Stéphane : Le club a beaucoup participé à rendre le laboratoire IDEA visible parmi les étudiants. En sciences humaines et sociales, le principe du « laboratoire » reste souvent peu compréhensible, par contraste avec les sciences dites dures, pour le grand public et plus précisément pour les étudiants de licence et de master. Le club a permis d’associer les travaux des étudiants à ceux des collègues, remplissant ainsi sa vocation fondamentale d’instiller le goût de la recherche dès la L2.
Nicolas : Sur ce point de la visibilité, j’ajouterai que, grâce au club, nos laboratoires ont renforcé leur position d’acteur de la formation. Cela peut d’ailleurs conduire à repenser le dialogue entre composantes de formation et composantes de recherche. En définitive, le laboratoire est mieux identifié par les étudiants, qui très tôt peuvent l’intégrer à leur projet.
Factuel : Quels conseils donneriez-vous aux scientifiques souhaitant créer un club ORION ?
Nicolas : On pourrait penser que le succès d’un club tient avant tout à la thématique scientifique.

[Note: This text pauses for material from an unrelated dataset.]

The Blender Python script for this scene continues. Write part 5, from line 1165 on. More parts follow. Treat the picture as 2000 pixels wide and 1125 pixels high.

Ce n’est pas faux. Mais ce qui compte encore plus c’est l’engagement des doctorants-managers, leur aptitude à coordonner, organiser, administrer. La sélection des doctorants me paraît donc l’étape essentielle qui garantira la réussite du club. Mais les doctorants finissent un jour par soutenir leur thèse. C’est tout le mal qu’on leur souhaite ! Il faut donc anticiper et songer à la suite si l’on vaut maintenir le club.
Stéphane : Dans la mesure du possible, il faut veiller à ce que l’objet de recherche du club soit véritablement interdisciplinaire et suffisamment ample, pour que les étudiants se confrontent à des perspectives tout autres que celles qu’ils suivent habituellement dans leur cursus. Plutôt qu’un approfondissement de la formation dispensée en licence ou en master, le club pourra porter des fruits s’il est véritablement ouvert à des champs variés et s’il peut accueillir différents profils d’étudiants issus de plusieurs départements.